> **Stored data**:
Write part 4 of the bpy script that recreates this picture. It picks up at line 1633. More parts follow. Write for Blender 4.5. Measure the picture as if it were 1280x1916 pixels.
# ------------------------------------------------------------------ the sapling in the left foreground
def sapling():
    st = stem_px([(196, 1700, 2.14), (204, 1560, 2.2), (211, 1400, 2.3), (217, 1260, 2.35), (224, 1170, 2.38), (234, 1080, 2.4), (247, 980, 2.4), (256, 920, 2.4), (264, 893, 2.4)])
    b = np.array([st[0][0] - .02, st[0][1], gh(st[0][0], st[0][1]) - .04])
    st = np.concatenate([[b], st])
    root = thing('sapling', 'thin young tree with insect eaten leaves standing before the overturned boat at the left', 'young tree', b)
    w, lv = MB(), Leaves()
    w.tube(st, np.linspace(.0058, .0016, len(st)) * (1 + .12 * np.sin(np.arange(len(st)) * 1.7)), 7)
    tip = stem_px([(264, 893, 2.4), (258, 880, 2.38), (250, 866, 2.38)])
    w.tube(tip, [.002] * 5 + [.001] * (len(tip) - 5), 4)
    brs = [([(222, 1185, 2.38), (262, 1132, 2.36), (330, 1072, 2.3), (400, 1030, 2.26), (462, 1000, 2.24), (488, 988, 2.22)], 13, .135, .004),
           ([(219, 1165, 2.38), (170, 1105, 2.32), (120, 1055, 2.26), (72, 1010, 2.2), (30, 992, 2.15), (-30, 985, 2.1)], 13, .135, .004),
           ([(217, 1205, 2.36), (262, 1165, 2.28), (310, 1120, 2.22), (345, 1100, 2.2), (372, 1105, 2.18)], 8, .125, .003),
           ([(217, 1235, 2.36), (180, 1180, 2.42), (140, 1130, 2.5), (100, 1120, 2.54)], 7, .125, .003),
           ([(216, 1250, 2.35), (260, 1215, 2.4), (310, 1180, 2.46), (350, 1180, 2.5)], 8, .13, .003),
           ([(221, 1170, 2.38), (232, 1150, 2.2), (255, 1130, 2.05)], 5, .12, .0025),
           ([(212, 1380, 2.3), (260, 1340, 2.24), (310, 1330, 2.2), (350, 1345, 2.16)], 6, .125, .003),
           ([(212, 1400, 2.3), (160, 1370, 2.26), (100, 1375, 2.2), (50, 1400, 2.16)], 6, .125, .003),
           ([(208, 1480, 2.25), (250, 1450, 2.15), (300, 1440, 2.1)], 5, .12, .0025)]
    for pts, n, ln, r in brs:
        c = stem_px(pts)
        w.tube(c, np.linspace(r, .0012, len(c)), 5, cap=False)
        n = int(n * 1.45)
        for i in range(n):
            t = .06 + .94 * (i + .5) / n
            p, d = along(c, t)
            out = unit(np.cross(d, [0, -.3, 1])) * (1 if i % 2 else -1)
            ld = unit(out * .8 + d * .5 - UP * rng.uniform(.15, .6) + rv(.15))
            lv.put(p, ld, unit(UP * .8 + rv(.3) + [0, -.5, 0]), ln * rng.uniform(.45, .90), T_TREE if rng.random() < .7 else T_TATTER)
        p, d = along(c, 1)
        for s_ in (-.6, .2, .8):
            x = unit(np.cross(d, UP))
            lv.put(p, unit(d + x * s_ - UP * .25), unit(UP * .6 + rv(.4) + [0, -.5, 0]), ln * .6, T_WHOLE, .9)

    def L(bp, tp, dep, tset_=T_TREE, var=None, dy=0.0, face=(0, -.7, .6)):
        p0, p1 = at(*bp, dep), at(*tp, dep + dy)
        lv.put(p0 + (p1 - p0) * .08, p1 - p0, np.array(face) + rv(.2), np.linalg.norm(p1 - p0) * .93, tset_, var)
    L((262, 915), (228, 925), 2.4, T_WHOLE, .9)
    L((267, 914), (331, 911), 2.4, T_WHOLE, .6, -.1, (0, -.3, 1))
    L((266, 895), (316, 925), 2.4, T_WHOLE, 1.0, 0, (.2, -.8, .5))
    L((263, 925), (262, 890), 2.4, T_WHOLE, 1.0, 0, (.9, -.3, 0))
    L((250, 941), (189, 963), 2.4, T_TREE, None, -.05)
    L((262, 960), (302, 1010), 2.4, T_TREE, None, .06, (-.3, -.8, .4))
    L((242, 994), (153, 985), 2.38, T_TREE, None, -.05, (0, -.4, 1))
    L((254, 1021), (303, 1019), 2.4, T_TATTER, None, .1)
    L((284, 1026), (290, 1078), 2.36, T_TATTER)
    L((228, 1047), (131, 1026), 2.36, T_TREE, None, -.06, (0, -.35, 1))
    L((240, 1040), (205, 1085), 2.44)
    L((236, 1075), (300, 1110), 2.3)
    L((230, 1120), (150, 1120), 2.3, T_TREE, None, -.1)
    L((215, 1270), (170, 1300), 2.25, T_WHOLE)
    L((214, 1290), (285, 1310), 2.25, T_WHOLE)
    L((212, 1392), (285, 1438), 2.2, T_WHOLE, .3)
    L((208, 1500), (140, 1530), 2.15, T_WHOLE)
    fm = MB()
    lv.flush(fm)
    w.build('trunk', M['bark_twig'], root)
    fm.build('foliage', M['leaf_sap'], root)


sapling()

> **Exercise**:
Once more, set down the full listing, verbatim.

> **Output for this task**:
Write part 4 of the bpy script that recreates this picture. It picks up at line 1633. More parts follow. Write for Blender 4.5. Measure the picture as if it were 1280x1916 pixels.
# ------------------------------------------------------------------ the sapling in the left foreground
def sapling():
    st = stem_px([(196, 1700, 2.14), (204, 1560, 2.2), (211, 1400, 2.3), (217, 1260, 2.35), (224, 1170, 2.38), (234, 1080, 2.4), (247, 980, 2.4), (256, 920, 2.4), (264, 893, 2.4)])
    b = np.array([st[0][0] - .02, st[0][1], gh(st[0][0], st[0][1]) - .04])
    st = np.concatenate([[b], st])
    root = thing('sapling', 'thin young tree with insect eaten leaves standing before the overturned boat at the left', 'young tree', b)
    w, lv = MB(), Leaves()
    w.tube(st, np.linspace(.0058, .0016, len(st)) * (1 + .12 * np.sin(np.arange(len(st)) * 1.7)), 7)
    tip = stem_px([(264, 893, 2.4), (258, 880, 2.38), (250, 866, 2.38)])
    w.tube(tip, [.002] * 5 + [.001] * (len(tip) - 5), 4)
    brs = [([(222, 1185, 2.38), (262, 1132, 2.36), (330, 1072, 2.3), (400, 1030, 2.26), (462, 1000, 2.24), (488, 988, 2.22)], 13, .135, .004),
           ([(219, 1165, 2.38), (170, 1105, 2.32), (120, 1055, 2.26), (72, 1010, 2.2), (30, 992, 2.15), (-30, 985, 2.1)], 13, .135, .004),
           ([(217, 1205, 2.36), (262, 1165, 2.28), (310, 1120, 2.22), (345, 1100, 2.2), (372, 1105, 2.18)], 8, .125, .003),
           ([(217, 1235, 2.36), (180, 1180, 2.42), (140, 1130, 2.5), (100, 1120, 2.54)], 7, .125, .003),
           ([(216, 1250, 2.35), (260, 1215, 2.4), (310, 1180, 2.46), (350, 1180, 2.5)], 8, .13, .003),
           ([(221, 1170, 2.38), (232, 1150, 2.2), (255, 1130, 2.05)], 5, .12, .0025),
           ([(212, 1380, 2.3), (260, 1340, 2.24), (310, 1330, 2.2), (350, 1345, 2.16)], 6, .125, .003),
           ([(212, 1400, 2.3), (160, 1370, 2.26), (100, 1375, 2.2), (50, 1400, 2.16)], 6, .125, .003),
           ([(208, 1480, 2.25), (250, 1450, 2.15), (300, 1440, 2.1)], 5, .12, .0025)]
    for pts, n, ln, r in brs:
        c = stem_px(pts)
        w.tube(c, np.linspace(r, .0012, len(c)), 5, cap=False)
        n = int(n * 1.45)
        for i in range(n):
            t = .06 + .94 * (i + .5) / n
            p, d = along(c, t)
            out = unit(np.cross(d, [0, -.3, 1])) * (1 if i % 2 else -1)
            ld = unit(out * .8 + d * .5 - UP * rng.uniform(.15, .6) + rv(.15))
            lv.put(p, ld, unit(UP * .8 + rv(.3) + [0, -.5, 0]), ln * rng.uniform(.45, .90), T_TREE if rng.random() < .7 else T_TATTER)
        p, d = along(c, 1)
        for s_ in (-.6, .2, .8):
            x = unit(np.cross(d, UP))
            lv.put(p, unit(d + x * s_ - UP * .25), unit(UP * .6 + rv(.4) + [0, -.5, 0]), ln * .6, T_WHOLE, .9)

    def L(bp, tp, dep, tset_=T_TREE, var=None, dy=0.0, face=(0, -.7, .6)):
        p0, p1 = at(*bp, dep), at(*tp, dep + dy)
        lv.put(p0 + (p1 - p0) * .08, p1 - p0, np.array(face) + rv(.2), np.linalg.norm(p1 - p0) * .93, tset_, var)
    L((262, 915), (228, 925), 2.4, T_WHOLE, .9)
    L((267, 914), (331, 911), 2.4, T_WHOLE, .6, -.1, (0, -.3, 1))
    L((266, 895), (316, 925), 2.4, T_WHOLE, 1.0, 0, (.2, -.8, .5))
    L((263, 925), (262, 890), 2.4, T_WHOLE, 1.0, 0, (.9, -.3, 0))
    L((250, 941), (189, 963), 2.4, T_TREE, None, -.05)
    L((262, 960), (302, 1010), 2.4, T_TREE, None, .06, (-.3, -.8, .4))
    L((242, 994), (153, 985), 2.38, T_TREE, None, -.05, (0, -.4, 1))
    L((254, 1021), (303, 1019), 2.4, T_TATTER, None, .1)
    L((284, 1026), (290, 1078), 2.36, T_TATTER)
    L((228, 1047), (131, 1026), 2.36, T_TREE, None, -.06, (0, -.35, 1))
    L((240, 1040), (205, 1085), 2.44)
    L((236, 1075), (300, 1110), 2.3)
    L((230, 1120), (150, 1120), 2.3, T_TREE, None, -.1)
    L((215, 1270), (170, 1300), 2.25, T_WHOLE)
    L((214, 1290), (285, 1310), 2.25, T_WHOLE)
    L((212, 1392), (285, 1438), 2.2, T_WHOLE, .3)
    L((208, 1500), (140, 1530), 2.15, T_WHOLE)
    fm = MB()
    lv.flush(fm)
    w.build('trunk', M['bark_twig'], root)
    fm.build('foliage', M['leaf_sap'], root)


sapling()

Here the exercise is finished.